Word for word, give the material below again, minus any images.

■ ■ ■ ■ ■ ■ ■

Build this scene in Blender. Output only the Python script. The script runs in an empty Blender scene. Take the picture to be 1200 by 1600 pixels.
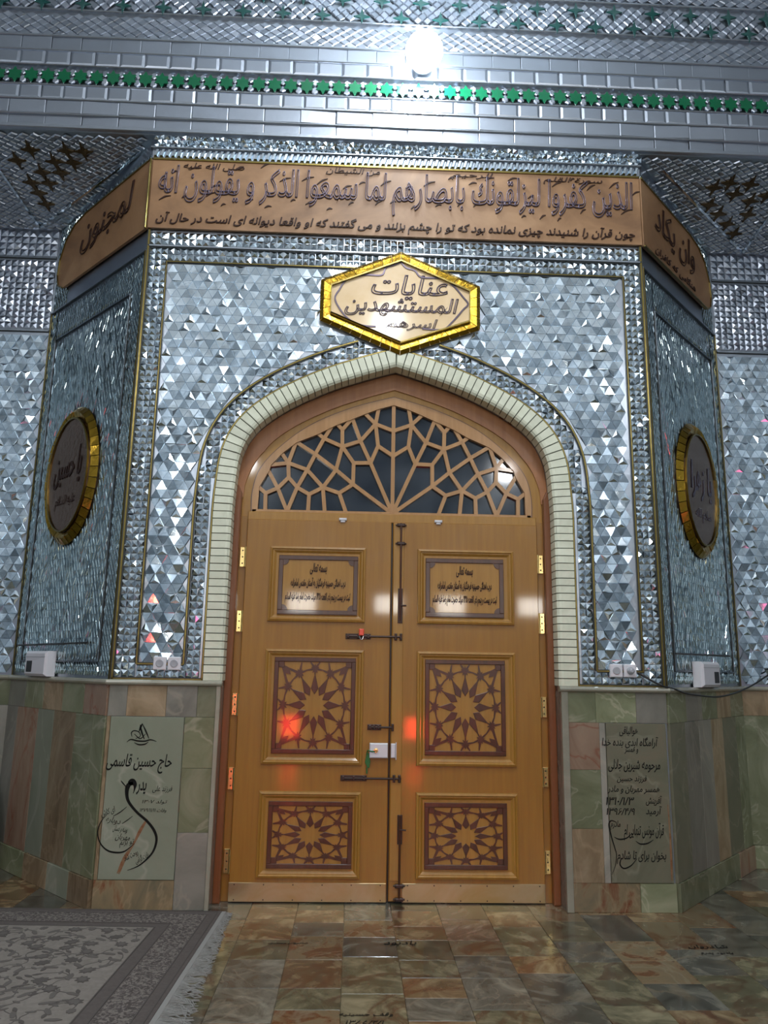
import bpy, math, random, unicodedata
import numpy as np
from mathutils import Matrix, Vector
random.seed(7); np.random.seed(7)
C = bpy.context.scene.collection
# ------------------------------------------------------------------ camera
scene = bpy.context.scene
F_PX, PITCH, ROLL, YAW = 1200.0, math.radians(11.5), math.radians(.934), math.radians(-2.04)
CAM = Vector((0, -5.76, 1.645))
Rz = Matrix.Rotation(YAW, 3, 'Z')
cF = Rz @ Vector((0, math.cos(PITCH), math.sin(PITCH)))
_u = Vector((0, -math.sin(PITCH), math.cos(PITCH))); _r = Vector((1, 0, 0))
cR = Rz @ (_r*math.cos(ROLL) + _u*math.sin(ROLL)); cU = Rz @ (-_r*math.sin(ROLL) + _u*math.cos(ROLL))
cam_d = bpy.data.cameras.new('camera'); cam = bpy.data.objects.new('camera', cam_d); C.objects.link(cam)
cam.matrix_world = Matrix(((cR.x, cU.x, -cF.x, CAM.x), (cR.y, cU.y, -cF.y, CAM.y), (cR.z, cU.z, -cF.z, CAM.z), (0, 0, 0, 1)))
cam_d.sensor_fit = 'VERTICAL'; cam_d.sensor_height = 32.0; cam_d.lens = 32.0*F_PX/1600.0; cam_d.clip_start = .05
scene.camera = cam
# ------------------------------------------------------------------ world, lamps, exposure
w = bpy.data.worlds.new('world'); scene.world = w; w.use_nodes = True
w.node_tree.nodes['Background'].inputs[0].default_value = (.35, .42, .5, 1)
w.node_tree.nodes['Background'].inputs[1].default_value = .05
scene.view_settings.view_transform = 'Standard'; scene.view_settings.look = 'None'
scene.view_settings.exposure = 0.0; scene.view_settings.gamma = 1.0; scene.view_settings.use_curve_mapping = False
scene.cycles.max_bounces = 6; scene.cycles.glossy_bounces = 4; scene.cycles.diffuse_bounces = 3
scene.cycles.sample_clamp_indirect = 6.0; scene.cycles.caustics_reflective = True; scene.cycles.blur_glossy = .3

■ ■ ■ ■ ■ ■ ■

▸ **Solution to this problem**:
Build this scene in Blender. Output only the Python script. The script runs in an empty Blender scene. Take the picture to be 1200 by 1600 pixels.
import bpy, math, random, unicodedata
import numpy as np
from mathutils import Matrix, Vector
random.seed(7); np.random.seed(7)
C = bpy.context.scene.collection
# ------------------------------------------------------------------ camera
scene = bpy.context.scene
F_PX, PITCH, ROLL, YAW = 1200.0, math.radians(11.5), math.radians(.934), math.radians(-2.04)
CAM = Vector((0, -5.76, 1.645))
Rz = Matrix.Rotation(YAW, 3, 'Z')
cF = Rz @ Vector((0, math.cos(PITCH), math.sin(PITCH)))
_u = Vector((0, -math.sin(PITCH), math.cos(PITCH))); _r = Vector((1, 0, 0))
cR = Rz @ (_r*math.cos(ROLL) + _u*math.sin(ROLL)); cU = Rz @ (-_r*math.sin(ROLL) + _u*math.cos(ROLL))
cam_d = bpy.data.cameras.new('camera'); cam = bpy.data.objects.new('camera', cam_d); C.objects.link(cam)
cam.matrix_world = Matrix(((cR.x, cU.x, -cF.x, CAM.x), (cR.y, cU.y, -cF.y, CAM.y), (cR.z, cU.z, -cF.z, CAM.z), (0, 0, 0, 1)))
cam_d.sensor_fit = 'VERTICAL'; cam_d.sensor_height = 32.0; cam_d.lens = 32.0*F_PX/1600.0; cam_d.clip_start = .05
scene.camera = cam
# ------------------------------------------------------------------ world, lamps, exposure
w = bpy.data.worlds.new('world'); scene.world = w; w.use_nodes = True
w.node_tree.nodes['Background'].inputs[0].default_value = (.35, .42, .5, 1)
w.node_tree.nodes['Background'].inputs[1].default_value = .05
scene.view_settings.view_transform = 'Standard'; scene.view_settings.look = 'None'
scene.view_settings.exposure = 0.0; scene.view_settings.gamma = 1.0; scene.view_settings.use_curve_mapping = False
scene.cycles.max_bounces = 6; scene.cycles.glossy_bounces = 4; scene.cycles.diffuse_bounces = 3
scene.cycles.sample_clamp_indirect = 6.0; scene.cycles.caustics_reflective = True; scene.cycles.blur_glossy = .3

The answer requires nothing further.